Even then it's not every theory of quantum gravity, but certainly those with any traction have tended to discretise spacetime (e.g. loop quantum gravity).
And yes I was trying to keep it simple/accessible. Given the parent question, why would I word my response inaccessibly?
In QM, gravity is a force, and efforts to express gravity in a quantum framework use the graviton, a massless force carrier for gravitation.
We don't necessarily expect this to exist, the graviton is simply a mathematical tool if you don't like the idea. In relativity, it makes no intuitive sense to have a force carrier for gravity, as gravity is not a force in the same way the others are, it's a property of the geometry of spacetime.
In GR, spacetime is continuous, there is no minimum or maximum length. In QM, spacetime is discrete. There is a minimum quantity.
So already, you can see some incompatibility, because both GR and QM make many predictions that have proven both models to be pretty good descriptions of nature. GR has been more or less proven by experiments with time dilation, gravitational lensing, and more recently gravitational waves. QM has been supported by many experiments too, double slit experiment, experiments with quantum entanglement, you name it, QM has predicted it and with extreme accuracy.
So you have two descriptions of reality that work on two different scales, which is sort of acceptable.
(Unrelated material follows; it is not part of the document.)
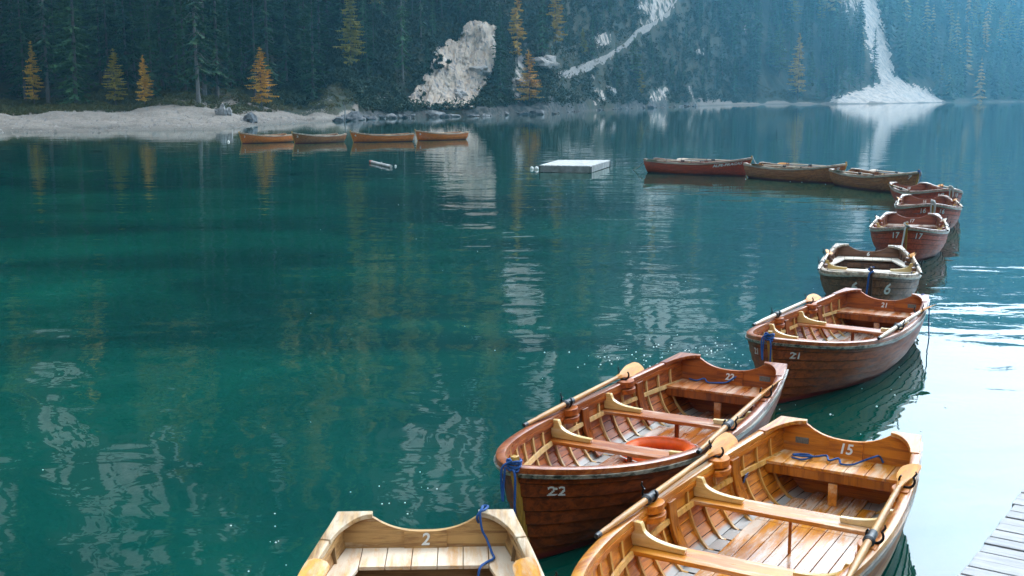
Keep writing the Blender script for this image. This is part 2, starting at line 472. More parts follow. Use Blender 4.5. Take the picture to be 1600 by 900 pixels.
def inpoly(u, v, poly):
    r = np.zeros(u.shape, bool)
    n = len(poly)
    for i in range(n):
        x1, y1 = poly[i]; x2, y2 = poly[(i + 1) % n]
        c = ((y1 > v) != (y2 > v)) & (u < (x2 - x1) * (v - y1) / (y2 - y1 + 1e-9) + x1)
        r ^= c
    return r

POLY_CLIFF = [(636, 168), (655, 138), (672, 108), (678, 80), (700, 66), (716, 68), (733, 40), (752, 36), (776, 40), (776, 80), (768, 118), (752, 145), (738, 168)]
POLY_FAN = [(1290, 163), (1304, 155), (1322, 148), (1352, 138), (1377, 131), (1366, 105), (1356, 70), (1350, 30), (1343, -60), (1370, -60), (1374, 25), (1386, 65), (1394, 90),
            (1399, 118), (1425, 133), (1455, 143), (1478, 160), (1478, 168)]
POLY_ROCKS = [[(1302, -20), (1318, -30), (1342, -20), (1346, 12), (1338, 30), (1330, 12), (1322, 30), (1312, 10)],
              [(1010, 0), (1022, -30), (1058, -30), (1056, 8), (1040, 30), (1022, 40), (1000, 48), (1008, 24), (998, 20), (996, -10)],
              [(928, 60), (944, 50), (962, 52), (962, 66), (940, 76), (928, 72)],
              [(806, 70), (822, 64), (826, 100), (812, 166), (800, 170), (800, 120)],
              [(1016, 140), (1030, 132), (1044, 138), (1042, 162), (1018, 162)],
              [(1072, 136), (1082, 134), (1084, 158), (1074, 160)],
              [(930, 138), (942, 132), (946, 160), (930, 162)], [(1160, 40), (1172, 36), (1164, 60)], [(1090, 80), (1106, 72), (1102, 88), (1088, 92)],
              [(572, 153), (600, 150), (612, 158), (590, 163)]]
CRAGS = [(20, 13.4, 65, 2.0), (60, 16.0, 60, 1.2), (120, 17.8, 85, 2.3), (60, 20.6, 60, 1.0), (213, 15.4, 24, 1.7), (236, 18.3, 24, 1.5), (288, 20.4, 34, 1.5), (345, 21.8, 30, 1.0), (705, 13.4, 40, 1.3), (690, 16.4, 62, 1.4),
         (1050, 10.2, 46, 1.9), (1108, 10.6, 34, 1.3), (822, 9.0, 26, 2.1), (795, 7.8, 12, 1.2), (850, 13.2, 20, 1.8), (1150, 13.0, 20, 1.0), (400, 17.4, 16, 2.2), (-150, 17.0, 90, 3.0), (960, 11.6, 34, .8), (1190, 9.4, 16, 1.6), (1000, 8.2, 16, .8), (620, 19.5, 40, 1.4)]
OLIVE = [(575, 7.9, 34, 2.4), (655, 10.6, 50, 2.6), (620, 14.2, 44, 1.8), (190, 11.2, 26, 2.0), (930, 8.6, 26, 1.6), (760, 10.8, 24, 2.2), (470, 12.6, 30, 1.6), (240, 9.0, 16, 1.2), (440, 8.6, 20, 1.4)]
def in_ell(u, el, L):
    m = np.zeros(np.shape(u), bool)
    for (cu, ce, du, de) in L: m |= ((u - cu) / du) ** 2 + ((el - ce) / de) ** 2 < 1
    return m

def rockmask(x, y, z):
    u, v = proj_np(x, y, z)
    jit = (fbm(x / 2.5, y / 2.5, 3, 21) - .5)
    jit2 = (fbm(x / 3.1 + 40, y / 3.1, 3, 22) - .5)
    far = np.clip(y / 300, .5, 1)
    uu = u + jit * 22 * far; vv = v + jit2 * 16 * far
    m = inpoly(uu, vv, POLY_FAN) | inpoly(uu, vv, POLY_CLIFF)
    m = m.astype(float)
    for p in POLY_ROCKS: m = np.maximum(m, .52 * inpoly(uu, vv, p))
    el = np.degrees(np.arctan2(z - CAM_H, np.hypot(x, y)))
    colm = sstep(.40, .50, fbm(u / 13, el / 2.6, 3, 23))
    for (cu, ce, du, de) in CRAGS:
        q = ((u + jit * 45 - cu) / du) ** 2 + ((el + jit2 * 1.6 - ce) / de) ** 2
        m = np.maximum(m, np.clip((1.15 - q) * 3, 0, 1) * colm)
    return m

def dshore(x, y):
    k = x / y
    return y - shore(k)

kk = np.concatenate([np.linspace(u2k(-3000), u2k(-60), 70)[:-1], np.linspace(u2k(-60), u2k(1660), 860), np.linspace(u2k(1660), u2k(4000), 70)[1:]])
dd = np.concatenate([np.linspace(-14, 0, 8)[:-1], np.linspace(0, 30, 60)[:-1], np.linspace(30, 120, 80)[:-1], np.linspace(120, 700, 110)])
Kg, Dg = np.meshgrid(kk, dd)
Yg = shore(Kg) + Dg
Xg = Kg * Yg
Zg = terr(Xg, Yg)
rk = rockmask(Xg, Yg, Zg)
# rock faces stand out of the slope a little and are broken into ledges
ufan, vfan = proj_np(Xg, Yg, Zg)
Zt = Zg + rk * np.where((ufan > 1280) & (ufan < 1490), .15, 1) * np.clip(Dg / 12, 0, 1) * (1.8 * (fbm(Xg / 6, Yg / 6, 3, 31) - .35))
ug, vg = proj_np(Xg, Yg, Zg)
beach = np.where(ug < 560, sstep(38, 34, Dg + 7 * (fbm(Xg / 6, Yg / 6, 3, 41) - .5) + np.clip((ug - 345) / 6.0, 0, 30)),
         sstep(1040, 1130, ug) * sstep(7, 3.5, Dg + 4 * (fbm(Xg / 9, Yg / 9, 3, 44) - .5)))
bank = np.where((ug >= 520) & (ug <= 1085), sstep(4.5, 2.5, Dg + 3 * (fbm(Xg / 4, Yg / 4, 3, 43) - .5)) * sstep(.40, .56, fbm(Xg / 11, Yg / 40, 3, 45)), 0) * (1 - beach)
nr, nc = Zt.shape
ii = np.arange(nr * nc).reshape(nr, nc)
Fq = np.stack([ii[:-1, :-1], ii[:-1, 1:], ii[1:, 1:], ii[1:, :-1]], -1).reshape(-1, 4)

N = NT('mountain_ground')
pw = N.pos()
nf = N.noise(pw, 0.35, 6, 0.65)
nm = N.noise(pw, 2.2, 5, 0.6)
floor_c = N.mix(N.rng(nf, 0.4, 0.62), (0.014, 0.026, 0.016), (0.045, 0.040, 0.020))
floor_c = N.mix(N.rng(nm, 0.52, 0.7), floor_c, (0.035, 0.055, 0.02))
pst = N.pos(scale=(0.5, 0.5, 0.2))
st = N.noise(pst, 1.0, 6, 0.7, 0.4)
st2 = N.noise(N.pos(scale=(1, 1, 1)), 0.9, 6, 0.7)
rock_c = N.mix(N.rng(st, 0.4, 0.66), (0.52, 0.47, 0.42), (0.24, 0.235, 0.24))
rock_c = N.mix(N.math('MULTIPLY', N.rng(st2, 0.56, 0.68), 0.7), rock_c, (0.12, 0.12, 0.11))
sand_c = N.mix(N.rng(nm, 0.35, 0.7), (0.225, 0.198, 0.168), (0.15, 0.137, 0.122))
sand_c = N.mix(N.rng(N.noise(pw, 7, 3, 0.6), 0.6, 0.7), sand_c, (0.36, 0.34, 0.32))
bank_c = N.mix(N.rng(st2, 0.42, 0.6), (0.02, 0.028, 0.026), (0.095, 0.095, 0.09))
a_r = N.rng(N.math('ADD', N.attr('rock'), N.math('MULTIPLY', N.math('SUBTRACT', nf, 0.5), 1.5)), 0.44, 0.6)
col = N.mix(a_r, floor_c, rock_c)
col = N.mix(N.rng(N.math('ADD', N.attr('bank'), N.math('MULTIPLY', N.math('SUBTRACT', nm, 0.5), 0.8)), 0.4, 0.6), col, bank_c)
col = N.mix(N.rng(N.math('ADD', N.attr('beach'), N.math('MULTIPLY', N.math('SUBTRACT', nm, 0.5), 0.8)), 0.4, 0.6), col, sand_c)
sz_ = N.n('ShaderNodeSeparateXYZ'); N.l(N.pos(), sz_.inputs[0])
wetf = N.rng(N.math('ADD', sz_.outputs['Z'], N.math('MULTIPLY', nm, 0.2)), 0.22, 0.55, 0.55, 0.0)
col = N.mix(wetf, col, (0.06, 0.058, 0.05))
N.principled(col, 0.9, N.bump(st2, 0.5, 0.7), **{'Specular IOR Level': 0.2})
M['ground'] = N.mat
me = np_mesh('terrain', np.stack([Xg, Yg, Zt], -1).reshape(-1, 3), Fq, M['ground'],
             {'rock': rk.ravel(), 'beach': beach.ravel(), 'bank': bank.ravel()}, smooth=True)
tag(link('terrain', me), kind='structure')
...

Use the two at the appropriate scale and you have the Standard Model of physics, and that mostly works. Except when you have to tackle something like a black hole or the big bang where the scale is quantum level, but the mass-energy is relativistic.
So we want a quantum theory of gravity, and the infinities emerge when trying to formulate a quantum theory of gravity. Specifically, gravitation is non-renormalisable, i.e. at high enough energies, our usual methods to deal with divergences toward infinity doesn't work and itself results in problems with infinities.
Physicists have been working for the best part of a century to unify the fundamental forces, well what does this mean? It means that if you put enough energy into a system, like the amount you'd have at the big bang, it is possible to demonstrate that the electromagnetic force and the weak nuclear force are one force, and "grand unified theories" refer to theories in which the strong nuclear force and gravitational force are similarly found to be all part of one force at the unification energy.
Unification is far from complete, but we have at least a decent picture of the electromagnetic, weak and strong forces individually, in quantum mechanics.
The problem with unification is primarily gravitation, which is extremely weak compared to the other fundamental forces, and we don't know how to describe it in quantum mechanics without using a representative particle. And even then, as you can tell, we haven't gotten all that far.
Most efforts have produced purely mathematical extensions to the Standard Model, like String Theory. Problem with string theories is that they do not make predictions that we can check, and thus the theories are not falsifiable. And there could probably be n different string theories that all work and stitch GR and QM together, but no way to determine which string theory us right.
A lot of people dislike the idea that string theories and some other alternative quantum gravity theories propose which is that there are more than 4 dimensions, anywhere from 5 to 26 to n dimensions.
The reason why people don't like that is that we have no idea what these extra dimensions would look like, we wouldn't even see them, they're basically just more co-ordinates but it doesn't seem very satisfactory just to say there's extra dimensions and that gravity leaks out that way.